» **What you are asked to do**
Below are records to repeat exactly. Omit the pictures from the copy.

--

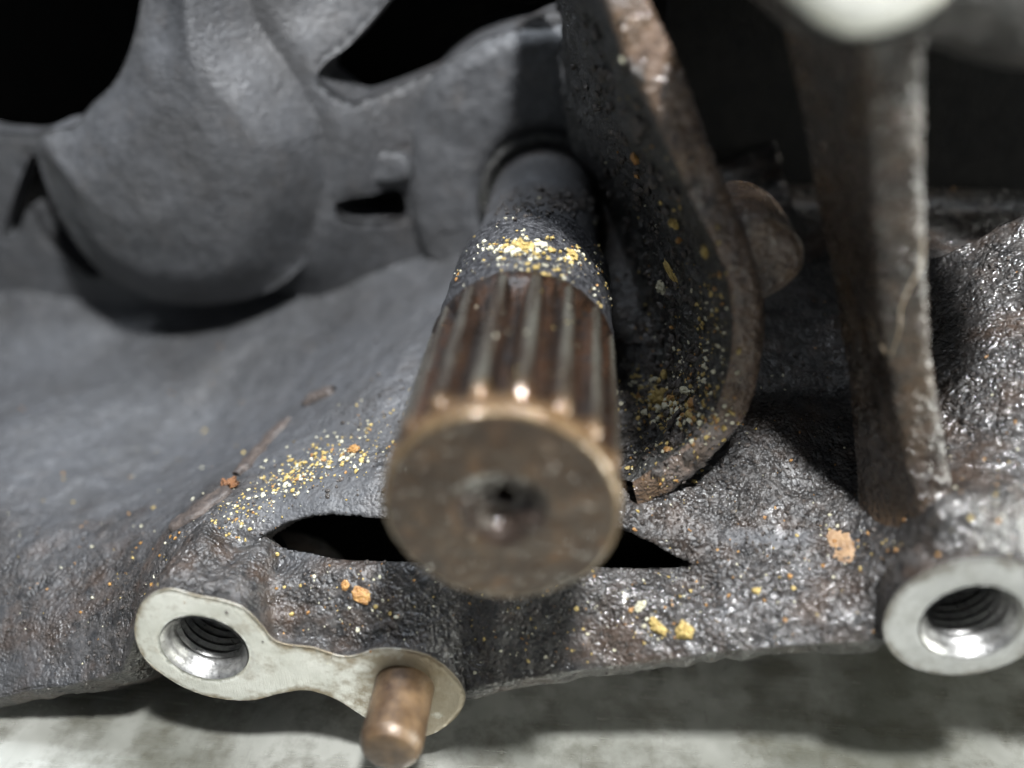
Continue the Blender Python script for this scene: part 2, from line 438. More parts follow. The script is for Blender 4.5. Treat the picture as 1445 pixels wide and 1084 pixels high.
# front border of the casting (pixel trace carried to the plane y = 1)
front_px = [(-160, 1010), (0, 985), (100, 966), (190, 945), (230, 935), (290, 925), (350, 925), (400, 930), (480, 942), (575, 950), (650, 972),
            (700, 963), (800, 949), (900, 936), (1000, 921), (1130, 909), (1250, 905), (1300, 890), (1445, 875), (1640, 850)]
FR = np.array([at_y(px, py, 1.2) for px, py in front_px])
ctrl = [(240, 770, 12), (300, 748, 15), (400, 705, 21), (450, 650, 29), (530, 565, 43), (600, 500, 55), (640, 440, 70),
        (450, 805, 9), (600, 810, 9), (700, 850, 5), (700, 780, 12), (800, 840, 7), (900, 820, 9), (1000, 805, 11.5), (1130, 795, 12), (1200, 795, 11),
        (950, 705, 21), (1050, 650, 27), (1100, 580, 35), (1100, 480, 50), (1180, 520, 44), (1200, 670, 25), (1150, 400, 62), (1110, 330, 74),
        (900, 655, 27), (940, 570, 38), (900, 480, 52), (880, 420, 62), (700, 700, 25), (700, 600, 38),
        (1400, 762, 7), (1310, 775, 5), (1255, 810, 5), (1370, 740, 7.5), (1300, 735, 10), (1400, 600, 23), (1400, 450, 39), (1400, 330, 54), (1300, 700, 16), (1300, 550, 34),
        (-100, 860, 14), (0, 870, 12), (100, 850, 13), (190, 810, 15), (60, 720, 34), (-100, 700, 40), (0, 600, 58), (150, 610, 60), (300, 590, 68),
        (200, 720, 33), (240, 695, 38), (340, 610, 60), (440, 520, 76),
        (300, 500, 84), (450, 450, 92), (150, 460, 98), (0, 460, 98), (-100, 460, 98), (550, 400, 96), (620, 380, 98), (300, 430, 103), (540, 320, 114), (420, 380, 108), (60, 330, 114), (0, 300, 117), (-120, 300, 117), (130, 400, 108)]
CP = np.array([at_y(*c) for c in ctrl] + [p for p in FR])
print('floor control z', [(c, round(float(p[2]), 1)) for c, p in zip(ctrl, CP)])
def tps_fit(P, lam):
    n = len(P); X = P[:, :2]
    r2 = ((X[:, None] - X[None]) ** 2).sum(-1); K = .5 * r2 * np.log(r2 + 1e-9) + lam * np.eye(n)
    A = np.zeros((n + 3, n + 3)); A[:n, :n] = K; A[:n, n] = 1; A[:n, n + 1:] = X; A[n, :n] = 1; A[n + 1:, :n] = X.T
    return X, np.linalg.solve(A, np.r_[P[:, 2], 0, 0, 0])
TX, TW = tps_fit(CP, 25.0)
def tps(q):
    out = np.zeros(len(q))
    for s in range(0, len(q), 20000):
        r2 = ((q[s:s + 20000, None] - TX[None]) ** 2).sum(-1)
        out[s:s + 20000] = (.5 * r2 * np.log(r2 + 1e-9)) @ TW[:-3] + TW[-3] + q[s:s + 20000] @ TW[-2:]
    return out
def front_y(x): return np.full_like(x, 1.2)
slot_px = [(360, 768), (385, 748), (415, 733), (460, 727), (520, 730), (600, 738), (700, 742), (800, 742), (872, 746), (915, 764), (955, 786), (978, 798),
           (950, 803), (910, 803), (860, 800), (750, 800), (640, 796), (545, 792), (480, 790), (420, 777), (385, 772)]

NX, NY = 860, 300
xs = np.linspace(-185, 125, NX); ts = np.linspace(0, 1, NY) ** 1.25
GX, GT = np.meshgrid(xs, ts, indexing='ij')
fx = GX.ravel(); fy = 1.2 + GT.ravel() * (118 - 1.2)
fz = tps(np.stack([fx, fy], 1))
pin_px = [(-160, 1010), (0, 985), (100, 966), (176, 948), (197, 872), (214, 848), (240, 839), (275, 848), (312, 856), (342, 868), (366, 889), (384, 910), (405, 918), (440, 922), (480, 934), (530, 926), (562, 926), (600, 934), (632, 954), (652, 978),
          (700, 963), (800, 949), (900, 936), (1000, 921), (1130, 909), (1200, 907), (1252, 904), (1274, 888), (1290, 842), (1318, 808), (1366, 792), (1445, 800), (1480, 850), (1640, 880)]
FP = np.array([at_y(px, py, 1.2) for px, py in pin_px]); FP = FP[np.r_[True, np.diff(np.maximum.accumulate(FP[:, 0])) > .05]]
zf = np.interp(fx, FP[:, 0], FP[:, 2])                                # pin the border to its trace
fz = fz + (zf - np.interp(fx, xs, tps(np.stack([xs, np.full(NX, 1.2)], 1)))) * np.exp(-((fy - 1.2) / np.where(fx > 44, 9, 6)) ** 2)
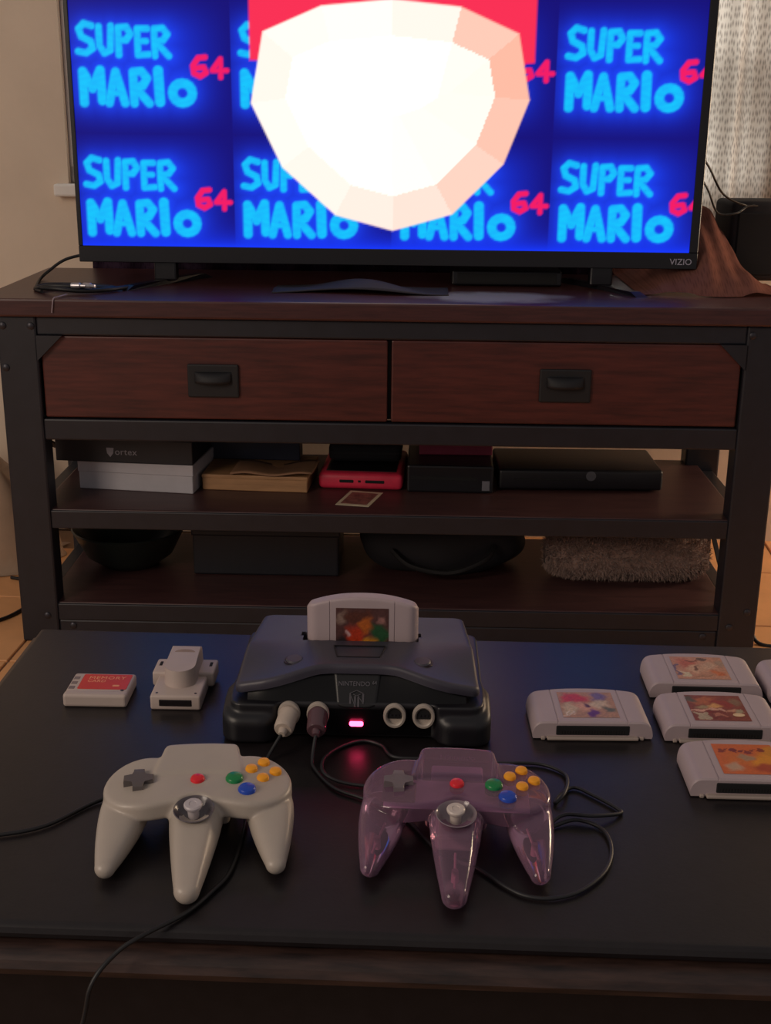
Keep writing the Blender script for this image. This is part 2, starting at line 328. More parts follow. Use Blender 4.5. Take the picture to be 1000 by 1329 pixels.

--

» **Task output**
Continue the Blender Python script for this scene: part 2, from line 438. More parts follow. The script is for Blender 4.5. Treat the picture as 1445 pixels wide and 1084 pixels high.
# front border of the casting (pixel trace carried to the plane y = 1)
front_px = [(-160, 1010), (0, 985), (100, 966), (190, 945), (230, 935), (290, 925), (350, 925), (400, 930), (480, 942), (575, 950), (650, 972),
            (700, 963), (800, 949), (900, 936), (1000, 921), (1130, 909), (1250, 905), (1300, 890), (1445, 875), (1640, 850)]
FR = np.array([at_y(px, py, 1.2) for px, py in front_px])
ctrl = [(240, 770, 12), (300, 748, 15), (400, 705, 21), (450, 650, 29), (530, 565, 43), (600, 500, 55), (640, 440, 70),
        (450, 805, 9), (600, 810, 9), (700, 850, 5), (700, 780, 12), (800, 840, 7), (900, 820, 9), (1000, 805, 11.5), (1130, 795, 12), (1200, 795, 11),
        (950, 705, 21), (1050, 650, 27), (1100, 580, 35), (1100, 480, 50), (1180, 520, 44), (1200, 670, 25), (1150, 400, 62), (1110, 330, 74),
        (900, 655, 27), (940, 570, 38), (900, 480, 52), (880, 420, 62), (700, 700, 25), (700, 600, 38),
        (1400, 762, 7), (1310, 775, 5), (1255, 810, 5), (1370, 740, 7.5), (1300, 735, 10), (1400, 600, 23), (1400, 450, 39), (1400, 330, 54), (1300, 700, 16), (1300, 550, 34),
        (-100, 860, 14), (0, 870, 12), (100, 850, 13), (190, 810, 15), (60, 720, 34), (-100, 700, 40), (0, 600, 58), (150, 610, 60), (300, 590, 68),
        (200, 720, 33), (240, 695, 38), (340, 610, 60), (440, 520, 76),
        (300, 500, 84), (450, 450, 92), (150, 460, 98), (0, 460, 98), (-100, 460, 98), (550, 400, 96), (620, 380, 98), (300, 430, 103), (540, 320, 114), (420, 380, 108), (60, 330, 114), (0, 300, 117), (-120, 300, 117), (130, 400, 108)]
CP = np.array([at_y(*c) for c in ctrl] + [p for p in FR])
print('floor control z', [(c, round(float(p[2]), 1)) for c, p in zip(ctrl, CP)])
def tps_fit(P, lam):
    n = len(P); X = P[:, :2]
    r2 = ((X[:, None] - X[None]) ** 2).sum(-1); K = .5 * r2 * np.log(r2 + 1e-9) + lam * np.eye(n)
    A = np.zeros((n + 3, n + 3)); A[:n, :n] = K; A[:n, n] = 1; A[:n, n + 1:] = X; A[n, :n] = 1; A[n + 1:, :n] = X.T
    return X, np.linalg.solve(A, np.r_[P[:, 2], 0, 0, 0])
TX, TW = tps_fit(CP, 25.0)
def tps(q):
    out = np.zeros(len(q))
    for s in range(0, len(q), 20000):
        r2 = ((q[s:s + 20000, None] - TX[None]) ** 2).sum(-1)
        out[s:s + 20000] = (.5 * r2 * np.log(r2 + 1e-9)) @ TW[:-3] + TW[-3] + q[s:s + 20000] @ TW[-2:]
    return out
def front_y(x): return np.full_like(x, 1.2)
slot_px = [(360, 768), (385, 748), (415, 733), (460, 727), (520, 730), (600, 738), (700, 742), (800, 742), (872, 746), (915, 764), (955, 786), (978, 798),
           (950, 803), (910, 803), (860, 800), (750, 800), (640, 796), (545, 792), (480, 790), (420, 777), (385, 772)]

NX, NY = 860, 300
xs = np.linspace(-185, 125, NX); ts = np.linspace(0, 1, NY) ** 1.25
GX, GT = np.meshgrid(xs, ts, indexing='ij')
fx = GX.ravel(); fy = 1.2 + GT.ravel() * (118 - 1.2)
fz = tps(np.stack([fx, fy], 1))
pin_px = [(-160, 1010), (0, 985), (100, 966), (176, 948), (197, 872), (214, 848), (240, 839), (275, 848), (312, 856), (342, 868), (366, 889), (384, 910), (405, 918), (440, 922), (480, 934), (530, 926), (562, 926), (600, 934), (632, 954), (652, 978),
          (700, 963), (800, 949), (900, 936), (1000, 921), (1130, 909), (1200, 907), (1252, 904), (1274, 888), (1290, 842), (1318, 808), (1366, 792), (1445, 800), (1480, 850), (1640, 880)]
FP = np.array([at_y(px, py, 1.2) for px, py in pin_px]); FP = FP[np.r_[True, np.diff(np.maximum.accumulate(FP[:, 0])) > .05]]
zf = np.interp(fx, FP[:, 0], FP[:, 2])                                # pin the border to its trace
fz = fz + (zf - np.interp(fx, xs, tps(np.stack([xs, np.full(NX, 1.2)], 1)))) * np.exp(-((fy - 1.2) / np.where(fx > 44, 9, 6)) ** 2)
Keep writing the Blender script for this image. This is part 2, starting at line 328. More parts follow. Use Blender 4.5. Take the picture to be 1000 by 1329 pixels.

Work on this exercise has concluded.